[Begin]

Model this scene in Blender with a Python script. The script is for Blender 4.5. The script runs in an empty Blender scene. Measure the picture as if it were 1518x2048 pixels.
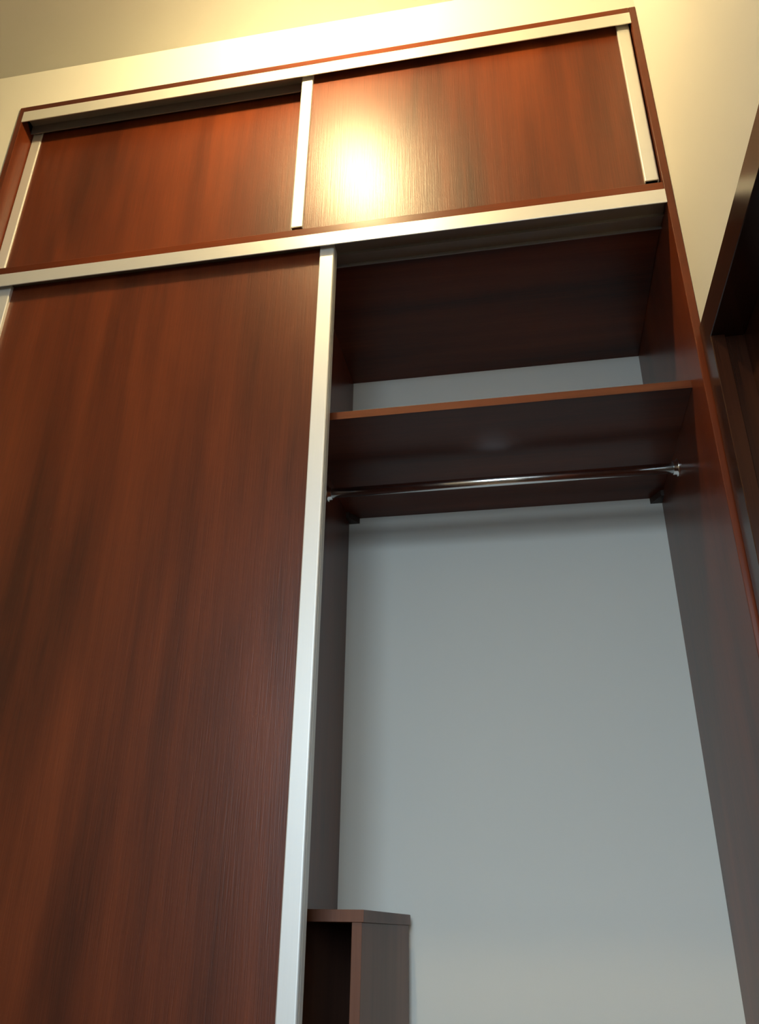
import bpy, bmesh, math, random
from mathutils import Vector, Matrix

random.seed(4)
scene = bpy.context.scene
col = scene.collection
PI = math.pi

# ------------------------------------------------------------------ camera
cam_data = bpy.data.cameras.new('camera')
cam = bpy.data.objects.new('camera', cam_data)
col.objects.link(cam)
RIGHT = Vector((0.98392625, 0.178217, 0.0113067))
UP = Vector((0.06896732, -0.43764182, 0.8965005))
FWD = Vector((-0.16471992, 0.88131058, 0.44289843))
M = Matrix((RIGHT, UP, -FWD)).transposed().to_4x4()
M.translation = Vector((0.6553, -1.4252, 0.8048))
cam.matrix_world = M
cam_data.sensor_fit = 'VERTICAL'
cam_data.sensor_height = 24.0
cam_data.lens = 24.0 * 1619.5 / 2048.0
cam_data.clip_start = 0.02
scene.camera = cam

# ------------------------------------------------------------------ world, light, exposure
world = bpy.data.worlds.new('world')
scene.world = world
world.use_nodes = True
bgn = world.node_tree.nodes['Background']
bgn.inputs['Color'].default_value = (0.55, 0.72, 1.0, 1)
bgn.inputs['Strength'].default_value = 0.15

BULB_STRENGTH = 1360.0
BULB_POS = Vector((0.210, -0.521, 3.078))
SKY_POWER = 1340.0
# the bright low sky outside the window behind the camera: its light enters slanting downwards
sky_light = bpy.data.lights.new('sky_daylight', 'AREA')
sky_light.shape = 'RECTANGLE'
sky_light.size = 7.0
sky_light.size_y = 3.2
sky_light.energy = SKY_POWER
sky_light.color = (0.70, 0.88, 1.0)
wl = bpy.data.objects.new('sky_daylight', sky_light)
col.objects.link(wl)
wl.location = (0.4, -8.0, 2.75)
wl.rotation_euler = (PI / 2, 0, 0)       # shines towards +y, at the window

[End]
[Begin]

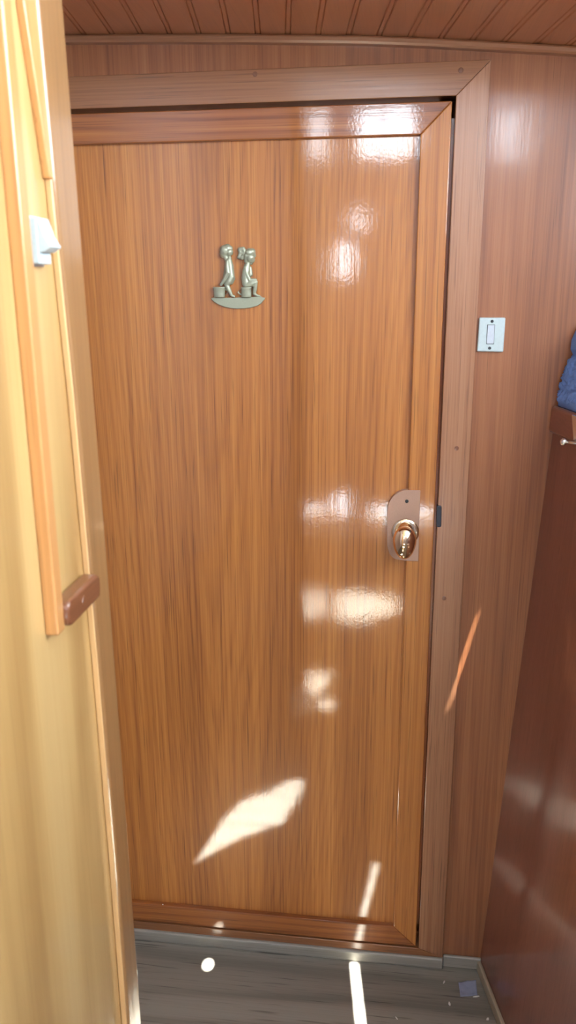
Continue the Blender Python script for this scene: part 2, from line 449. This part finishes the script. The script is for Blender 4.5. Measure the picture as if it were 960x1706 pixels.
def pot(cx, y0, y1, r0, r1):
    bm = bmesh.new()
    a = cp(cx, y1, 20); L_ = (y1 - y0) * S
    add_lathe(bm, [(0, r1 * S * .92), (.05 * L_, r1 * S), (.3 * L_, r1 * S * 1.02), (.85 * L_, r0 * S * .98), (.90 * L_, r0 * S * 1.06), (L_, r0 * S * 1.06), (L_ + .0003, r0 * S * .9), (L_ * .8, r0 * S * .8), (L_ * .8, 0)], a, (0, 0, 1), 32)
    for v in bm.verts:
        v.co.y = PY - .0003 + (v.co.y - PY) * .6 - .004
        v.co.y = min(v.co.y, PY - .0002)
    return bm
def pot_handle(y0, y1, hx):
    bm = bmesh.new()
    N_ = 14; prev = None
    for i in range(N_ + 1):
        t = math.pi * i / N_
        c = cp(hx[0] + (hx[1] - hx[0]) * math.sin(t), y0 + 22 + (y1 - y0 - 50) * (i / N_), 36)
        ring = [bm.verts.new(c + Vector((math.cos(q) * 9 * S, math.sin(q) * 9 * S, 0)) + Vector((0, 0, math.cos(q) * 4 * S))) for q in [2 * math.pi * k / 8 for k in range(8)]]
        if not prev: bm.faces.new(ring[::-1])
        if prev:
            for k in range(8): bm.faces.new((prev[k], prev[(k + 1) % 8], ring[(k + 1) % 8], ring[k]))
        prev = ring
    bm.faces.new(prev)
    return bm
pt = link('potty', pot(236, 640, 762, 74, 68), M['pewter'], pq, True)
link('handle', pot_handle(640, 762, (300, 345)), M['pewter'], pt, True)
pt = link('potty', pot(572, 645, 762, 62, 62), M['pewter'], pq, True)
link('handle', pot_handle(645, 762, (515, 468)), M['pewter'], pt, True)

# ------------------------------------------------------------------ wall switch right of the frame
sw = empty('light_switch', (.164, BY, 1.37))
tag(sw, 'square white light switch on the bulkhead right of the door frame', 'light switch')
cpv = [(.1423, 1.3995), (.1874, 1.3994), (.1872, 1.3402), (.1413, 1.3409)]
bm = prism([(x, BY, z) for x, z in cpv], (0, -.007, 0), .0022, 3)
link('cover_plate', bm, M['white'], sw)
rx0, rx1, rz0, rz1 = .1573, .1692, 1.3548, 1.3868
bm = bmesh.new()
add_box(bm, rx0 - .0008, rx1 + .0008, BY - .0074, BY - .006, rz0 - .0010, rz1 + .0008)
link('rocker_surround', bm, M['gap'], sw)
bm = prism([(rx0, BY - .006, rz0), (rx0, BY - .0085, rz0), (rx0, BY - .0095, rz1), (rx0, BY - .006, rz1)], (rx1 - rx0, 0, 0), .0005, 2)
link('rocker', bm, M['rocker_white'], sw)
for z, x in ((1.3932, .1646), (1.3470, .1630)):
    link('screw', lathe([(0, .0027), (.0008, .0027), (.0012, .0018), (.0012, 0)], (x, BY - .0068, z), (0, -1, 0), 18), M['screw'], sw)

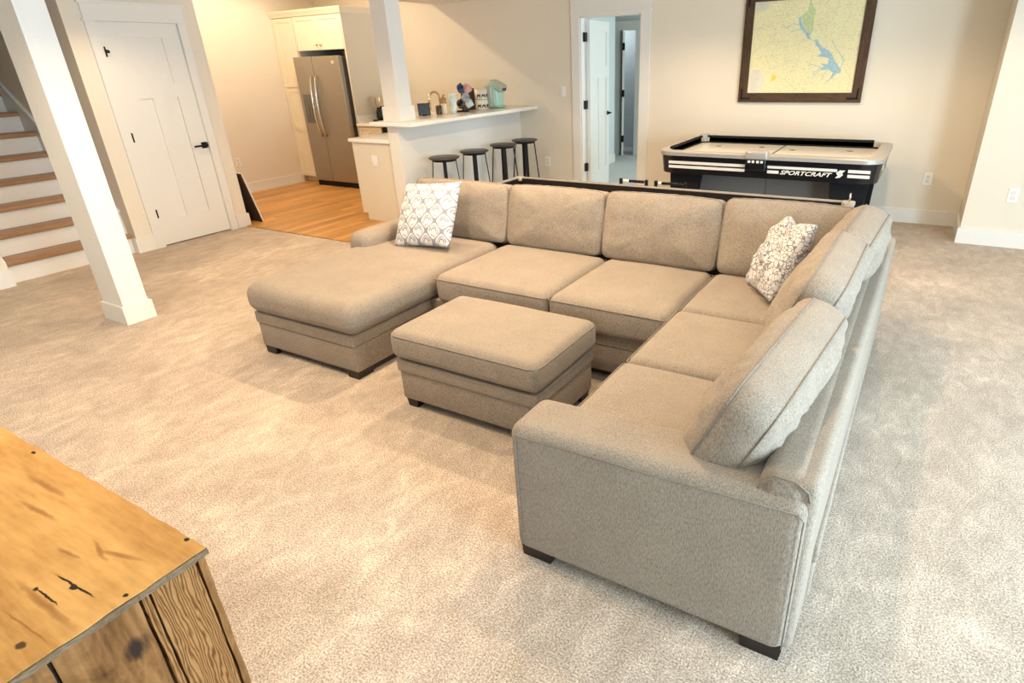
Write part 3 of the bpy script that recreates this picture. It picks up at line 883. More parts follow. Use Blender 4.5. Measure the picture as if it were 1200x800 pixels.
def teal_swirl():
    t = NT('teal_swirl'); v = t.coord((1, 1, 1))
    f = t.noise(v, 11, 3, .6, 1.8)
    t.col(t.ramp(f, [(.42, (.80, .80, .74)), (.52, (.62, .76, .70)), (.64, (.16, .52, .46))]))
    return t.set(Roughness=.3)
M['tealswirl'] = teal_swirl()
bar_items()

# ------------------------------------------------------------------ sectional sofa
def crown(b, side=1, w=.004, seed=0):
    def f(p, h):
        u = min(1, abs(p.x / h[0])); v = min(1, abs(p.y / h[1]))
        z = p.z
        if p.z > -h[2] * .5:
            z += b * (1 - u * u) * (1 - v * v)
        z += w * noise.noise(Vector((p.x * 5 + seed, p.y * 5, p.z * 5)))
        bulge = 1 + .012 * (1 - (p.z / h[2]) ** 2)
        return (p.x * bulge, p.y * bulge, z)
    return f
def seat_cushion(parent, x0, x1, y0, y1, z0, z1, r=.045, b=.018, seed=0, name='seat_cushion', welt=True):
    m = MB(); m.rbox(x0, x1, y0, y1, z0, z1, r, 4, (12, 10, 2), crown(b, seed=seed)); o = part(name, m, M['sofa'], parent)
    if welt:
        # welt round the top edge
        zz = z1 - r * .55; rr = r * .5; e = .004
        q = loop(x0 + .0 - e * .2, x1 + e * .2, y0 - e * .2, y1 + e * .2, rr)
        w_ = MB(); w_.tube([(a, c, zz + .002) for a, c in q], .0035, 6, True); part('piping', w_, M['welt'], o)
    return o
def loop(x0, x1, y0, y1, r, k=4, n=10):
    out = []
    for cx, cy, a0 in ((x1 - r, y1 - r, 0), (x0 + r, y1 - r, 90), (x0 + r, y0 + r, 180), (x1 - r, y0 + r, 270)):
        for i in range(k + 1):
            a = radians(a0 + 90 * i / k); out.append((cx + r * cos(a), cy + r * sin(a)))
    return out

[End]

STATED TASK -
Beginning with the line above that contains "Model this scene" and finishing with the line that contains "scene.camera = cam", print those lines exactly and only. Skip all pictures.

WORKED ANSWER -
Model this scene in Blender with a Python script. The script is for Blender 4.5. The script runs in an empty Blender scene. Measure the picture as if it were 1518x2048 pixels.
import bpy, bmesh, math, random
from mathutils import Vector, Matrix

random.seed(4)
scene = bpy.context.scene
col = scene.collection
PI = math.pi

# ------------------------------------------------------------------ camera
cam_data = bpy.data.cameras.new('camera')
cam = bpy.data.objects.new('camera', cam_data)
col.objects.link(cam)
RIGHT = Vector((0.98392625, 0.178217, 0.0113067))
UP = Vector((0.06896732, -0.43764182, 0.8965005))
FWD = Vector((-0.16471992, 0.88131058, 0.44289843))
M = Matrix((RIGHT, UP, -FWD)).transposed().to_4x4()
M.translation = Vector((0.6553, -1.4252, 0.8048))
cam.matrix_world = M
cam_data.sensor_fit = 'VERTICAL'
cam_data.sensor_height = 24.0
cam_data.lens = 24.0 * 1619.5 / 2048.0
cam_data.clip_start = 0.02
scene.camera = cam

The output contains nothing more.